→ Scene script records
>> START

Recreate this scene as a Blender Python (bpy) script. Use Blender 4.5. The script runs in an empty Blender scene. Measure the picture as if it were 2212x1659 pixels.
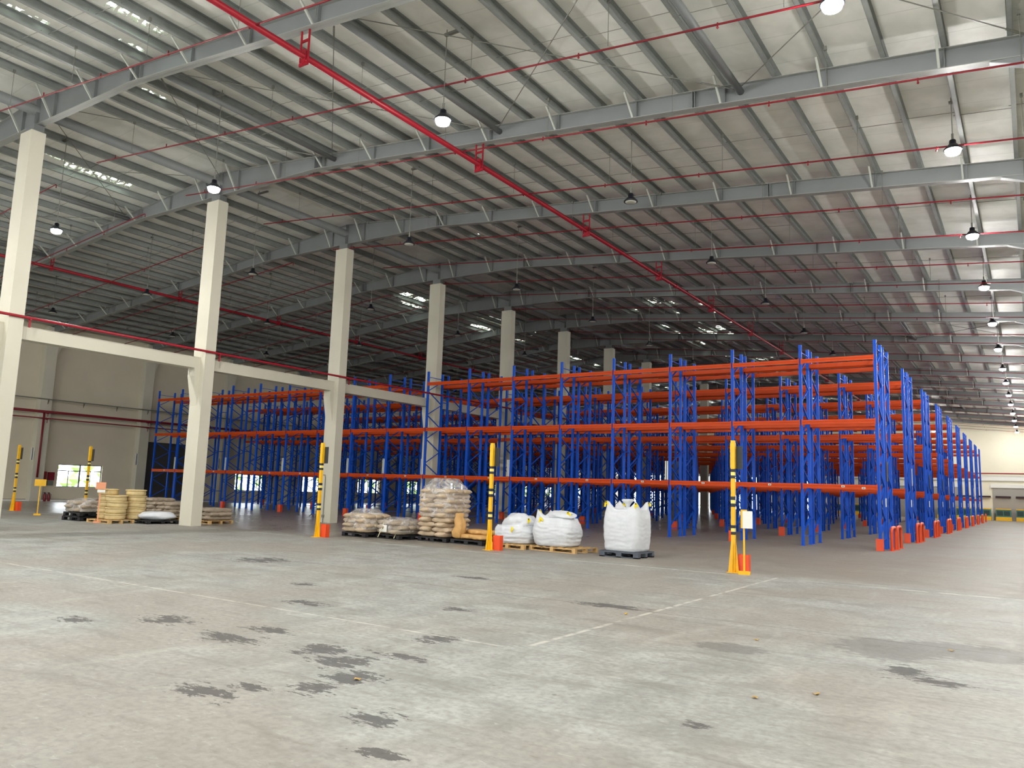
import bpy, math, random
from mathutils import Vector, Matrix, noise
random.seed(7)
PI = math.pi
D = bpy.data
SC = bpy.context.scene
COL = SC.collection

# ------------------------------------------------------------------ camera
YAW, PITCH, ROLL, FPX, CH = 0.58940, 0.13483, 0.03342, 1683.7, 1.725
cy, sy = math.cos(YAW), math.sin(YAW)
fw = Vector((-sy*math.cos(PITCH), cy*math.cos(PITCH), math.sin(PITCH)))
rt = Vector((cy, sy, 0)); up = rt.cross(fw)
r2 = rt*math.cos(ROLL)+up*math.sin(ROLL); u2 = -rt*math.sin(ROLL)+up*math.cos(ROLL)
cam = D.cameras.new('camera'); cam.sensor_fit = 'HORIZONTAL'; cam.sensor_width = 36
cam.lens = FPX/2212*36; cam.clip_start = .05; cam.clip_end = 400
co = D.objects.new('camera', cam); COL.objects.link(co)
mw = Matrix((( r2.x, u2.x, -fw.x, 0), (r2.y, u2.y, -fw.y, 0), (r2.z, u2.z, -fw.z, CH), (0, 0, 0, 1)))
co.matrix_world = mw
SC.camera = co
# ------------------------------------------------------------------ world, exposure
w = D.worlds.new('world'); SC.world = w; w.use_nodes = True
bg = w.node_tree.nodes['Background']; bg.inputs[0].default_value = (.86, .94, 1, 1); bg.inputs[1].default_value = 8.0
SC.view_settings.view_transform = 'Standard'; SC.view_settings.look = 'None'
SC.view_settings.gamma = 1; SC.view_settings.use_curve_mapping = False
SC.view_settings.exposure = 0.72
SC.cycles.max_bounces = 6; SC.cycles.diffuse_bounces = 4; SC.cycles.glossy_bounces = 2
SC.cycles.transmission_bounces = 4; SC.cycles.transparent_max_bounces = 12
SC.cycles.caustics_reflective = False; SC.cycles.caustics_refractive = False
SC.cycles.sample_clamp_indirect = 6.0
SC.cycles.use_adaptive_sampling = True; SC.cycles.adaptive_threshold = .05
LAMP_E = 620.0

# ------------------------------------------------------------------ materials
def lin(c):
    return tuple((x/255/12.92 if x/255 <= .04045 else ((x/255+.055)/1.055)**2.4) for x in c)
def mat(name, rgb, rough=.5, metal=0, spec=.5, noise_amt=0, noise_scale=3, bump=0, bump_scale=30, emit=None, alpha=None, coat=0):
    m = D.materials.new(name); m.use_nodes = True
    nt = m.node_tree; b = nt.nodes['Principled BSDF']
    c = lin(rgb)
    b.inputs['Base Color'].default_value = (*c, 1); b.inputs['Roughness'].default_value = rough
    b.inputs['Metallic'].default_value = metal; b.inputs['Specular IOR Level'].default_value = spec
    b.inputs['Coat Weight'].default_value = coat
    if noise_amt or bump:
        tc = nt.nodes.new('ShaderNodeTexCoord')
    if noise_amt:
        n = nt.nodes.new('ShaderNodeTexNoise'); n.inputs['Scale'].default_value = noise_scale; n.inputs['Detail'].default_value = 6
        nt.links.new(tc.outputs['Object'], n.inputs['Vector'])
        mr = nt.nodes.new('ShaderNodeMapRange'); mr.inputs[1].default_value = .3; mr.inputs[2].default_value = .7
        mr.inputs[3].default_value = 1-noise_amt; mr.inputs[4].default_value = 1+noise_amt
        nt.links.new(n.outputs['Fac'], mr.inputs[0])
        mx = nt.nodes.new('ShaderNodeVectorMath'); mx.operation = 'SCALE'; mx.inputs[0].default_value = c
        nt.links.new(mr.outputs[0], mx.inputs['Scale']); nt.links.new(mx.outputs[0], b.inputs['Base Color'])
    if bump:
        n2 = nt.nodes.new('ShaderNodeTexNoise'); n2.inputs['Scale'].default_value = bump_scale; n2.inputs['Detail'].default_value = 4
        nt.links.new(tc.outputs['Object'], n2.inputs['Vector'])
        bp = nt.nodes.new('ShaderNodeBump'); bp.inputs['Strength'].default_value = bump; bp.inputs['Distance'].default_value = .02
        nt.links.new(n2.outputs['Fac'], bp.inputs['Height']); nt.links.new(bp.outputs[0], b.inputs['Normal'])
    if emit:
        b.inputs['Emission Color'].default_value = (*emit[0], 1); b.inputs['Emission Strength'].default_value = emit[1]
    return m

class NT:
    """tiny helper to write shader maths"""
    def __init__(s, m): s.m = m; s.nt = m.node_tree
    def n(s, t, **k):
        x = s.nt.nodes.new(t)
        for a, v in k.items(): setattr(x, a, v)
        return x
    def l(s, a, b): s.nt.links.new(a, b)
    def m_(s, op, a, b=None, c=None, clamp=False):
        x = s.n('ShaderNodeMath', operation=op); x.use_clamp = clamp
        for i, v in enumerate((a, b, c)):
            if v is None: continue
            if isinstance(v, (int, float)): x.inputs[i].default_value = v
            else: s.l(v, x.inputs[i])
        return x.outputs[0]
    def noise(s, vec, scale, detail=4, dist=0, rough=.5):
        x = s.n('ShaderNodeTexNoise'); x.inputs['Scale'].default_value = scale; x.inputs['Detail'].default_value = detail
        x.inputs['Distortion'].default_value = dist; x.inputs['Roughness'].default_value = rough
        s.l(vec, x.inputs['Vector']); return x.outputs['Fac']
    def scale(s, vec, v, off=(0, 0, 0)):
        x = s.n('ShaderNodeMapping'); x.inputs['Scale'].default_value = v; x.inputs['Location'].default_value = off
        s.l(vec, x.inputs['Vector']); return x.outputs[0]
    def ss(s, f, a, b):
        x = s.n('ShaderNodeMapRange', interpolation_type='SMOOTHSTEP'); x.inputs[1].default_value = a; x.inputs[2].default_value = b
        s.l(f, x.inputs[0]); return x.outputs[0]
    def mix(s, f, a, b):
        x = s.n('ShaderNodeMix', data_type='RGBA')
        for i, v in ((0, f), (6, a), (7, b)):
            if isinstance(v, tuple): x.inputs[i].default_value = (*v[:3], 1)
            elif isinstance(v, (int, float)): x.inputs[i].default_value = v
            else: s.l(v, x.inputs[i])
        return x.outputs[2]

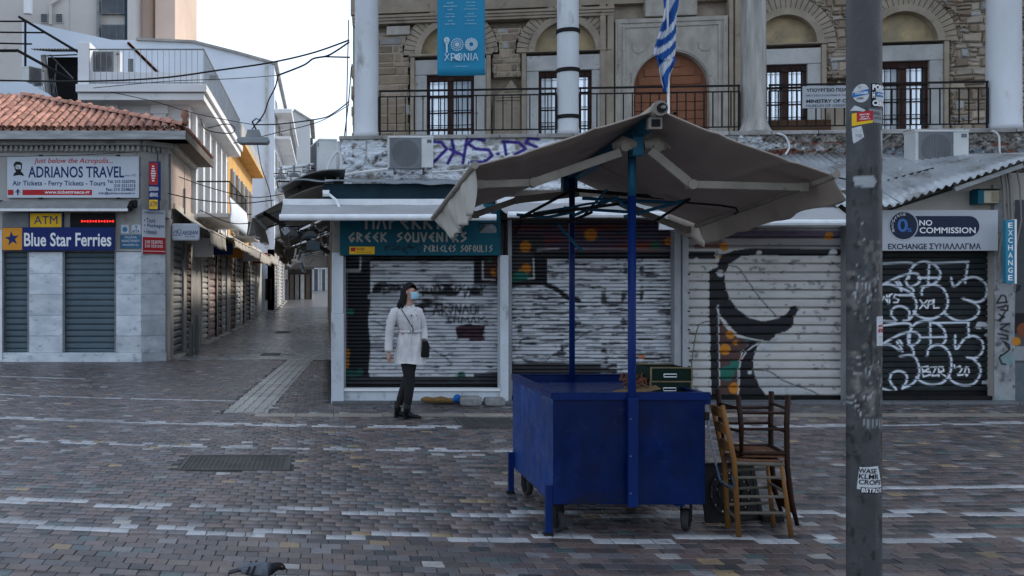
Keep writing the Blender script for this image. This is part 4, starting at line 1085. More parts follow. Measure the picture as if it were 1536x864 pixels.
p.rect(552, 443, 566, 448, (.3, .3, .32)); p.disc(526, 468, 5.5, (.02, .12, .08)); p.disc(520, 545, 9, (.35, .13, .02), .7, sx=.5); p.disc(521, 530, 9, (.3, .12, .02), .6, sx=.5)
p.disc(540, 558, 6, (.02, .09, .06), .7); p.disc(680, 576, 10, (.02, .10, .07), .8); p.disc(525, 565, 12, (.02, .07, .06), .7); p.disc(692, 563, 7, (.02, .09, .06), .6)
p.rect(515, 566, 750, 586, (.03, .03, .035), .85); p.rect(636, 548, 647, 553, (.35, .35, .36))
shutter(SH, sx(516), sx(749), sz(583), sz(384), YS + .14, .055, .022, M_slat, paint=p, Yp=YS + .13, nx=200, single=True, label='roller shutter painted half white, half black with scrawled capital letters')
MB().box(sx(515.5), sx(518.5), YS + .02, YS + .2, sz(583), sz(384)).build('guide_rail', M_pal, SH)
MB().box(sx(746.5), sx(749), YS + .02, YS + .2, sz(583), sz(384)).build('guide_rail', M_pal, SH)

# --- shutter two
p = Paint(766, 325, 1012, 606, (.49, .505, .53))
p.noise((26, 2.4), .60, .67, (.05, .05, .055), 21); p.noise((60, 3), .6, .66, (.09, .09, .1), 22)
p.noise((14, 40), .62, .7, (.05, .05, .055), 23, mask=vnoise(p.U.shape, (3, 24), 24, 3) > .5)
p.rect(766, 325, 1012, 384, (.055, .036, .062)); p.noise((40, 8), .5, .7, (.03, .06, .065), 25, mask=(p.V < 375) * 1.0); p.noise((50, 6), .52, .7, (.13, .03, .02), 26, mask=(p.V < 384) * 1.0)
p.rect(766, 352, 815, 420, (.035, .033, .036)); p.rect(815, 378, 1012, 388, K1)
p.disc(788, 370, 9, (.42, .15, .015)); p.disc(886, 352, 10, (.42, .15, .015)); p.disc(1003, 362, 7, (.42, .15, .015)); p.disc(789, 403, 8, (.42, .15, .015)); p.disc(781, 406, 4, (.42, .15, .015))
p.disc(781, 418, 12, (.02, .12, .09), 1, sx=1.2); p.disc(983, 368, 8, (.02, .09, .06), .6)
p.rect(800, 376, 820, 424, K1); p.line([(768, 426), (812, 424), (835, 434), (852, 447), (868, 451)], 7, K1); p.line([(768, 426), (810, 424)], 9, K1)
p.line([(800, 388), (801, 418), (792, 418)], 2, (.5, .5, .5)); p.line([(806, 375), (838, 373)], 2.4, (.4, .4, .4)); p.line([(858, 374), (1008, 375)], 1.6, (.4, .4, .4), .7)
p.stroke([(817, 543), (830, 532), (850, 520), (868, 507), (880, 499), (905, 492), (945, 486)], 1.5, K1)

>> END

→ WHAT YOU ARE ASKED TO DO
Leave out the pictures. Transcribe only the lines above, from the first through the one that contains "COL = SC.collection".

→ THE RESULT
Recreate this scene as a Blender Python (bpy) script. Use Blender 4.5. The script runs in an empty Blender scene. Measure the picture as if it were 2212x1659 pixels.
import bpy, math, random
from mathutils import Vector, Matrix, noise
random.seed(7)
PI = math.pi
D = bpy.data
SC = bpy.context.scene
COL = SC.collection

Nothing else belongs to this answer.